Kauto Star was one of jump racing's greats, winning five King Georges and two Gold Cups.

He also delighted the Ulster racing public with two wins in the Down Royal Festival feature, the Champion Chase, triumphing in 2008 and 2010.

"Kauto Star was a fantastic horse," said McCoy, who next week will ride in his last Cheltenham Festival, the action getting under way on Tuesday.

"The only reason I don't feel I can put him in my top 10 is because I didn't see the best of him," said the 40-year-old, who rides Jezki in the Champion Hurdle and Carlingford Lough in the Gold Cup.

McCoy's top rides in a glittering career have included Mr Mulligan (1997 Gold Cup winner), Synchronised (2012 Gold Cup), Brave Inca (2006 Champion Hurdle), Make A Stand (1997 Champion Hurdle), Edredon Bleu (2000 Queen Mother Champion Chase), Blowing Wind (1998 County Hurdle), Wichita Lineman (2009 William Hill Trophy), Liberman (2003 Champion Bumper), Well Chief (2004 Arkle Trophy) and Albertas Run (2011 Ryanair Chase).
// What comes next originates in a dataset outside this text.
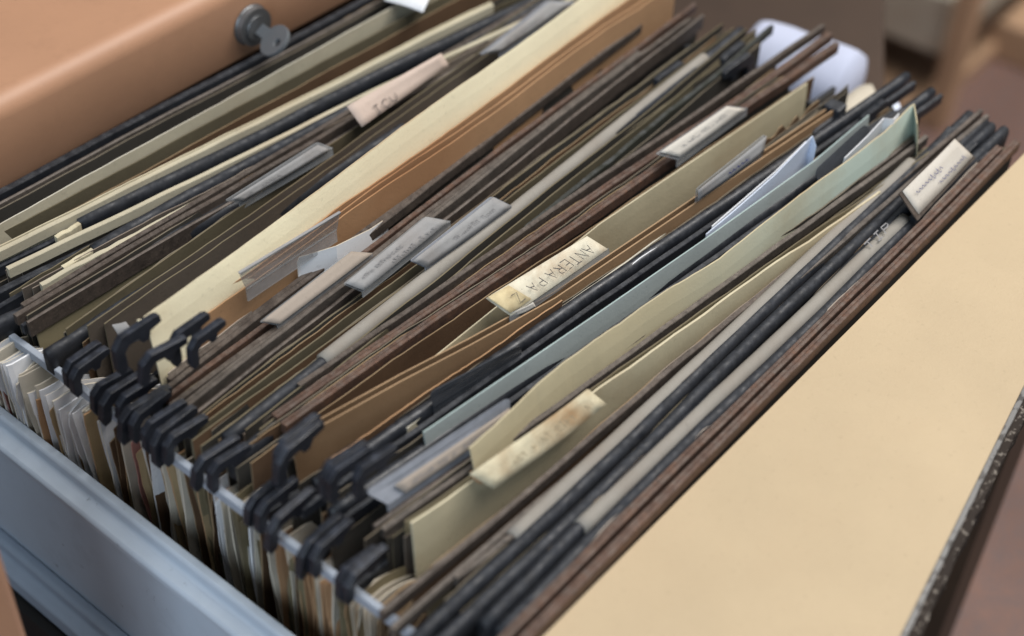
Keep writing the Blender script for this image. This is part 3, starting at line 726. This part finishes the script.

He also has a soft spot for Don't Push It on which he won his first - and so far only - Grand National in 2010.

McCoy is on Shutthefrontdoor in what will be his last ride - and possibly his last ever race - in the Aintree spectacular on April 11.

McCoy believes it is a "privilege" to have a race named in his honour at what will be his last Cheltenham Festival before retirement.

The racecourse management decided to mark the departure of the 19-times champion jockey with a contest bearing his name.

The new title for 2015 has been made in agreement with the Henderson family and is for one year.

McCoy said: "I am honoured that Cheltenham has decided to have the last race of the Festival in my name.

"It is a privilege and I would also like to thank the Henderson family for sharing the title for this year. I am much looking forward to next week."

The race will provide McCoy with one final chance of Festival success in a contest he has won three times before on Alderwood (2013), Edredon Bleu (1998) and Kibreet (1996), who was his first winner at the meeting.

Cheltenham chairman Robert Waley-Cohen said: "I am delighted that we have been able to rename this year's Grand Annual Handicap Chase after the champion jockey, especially as it will be his last race at the Festival.

"What he has achieved is phenomenal and to round off the Festival in his name seemed like a fitting tribute."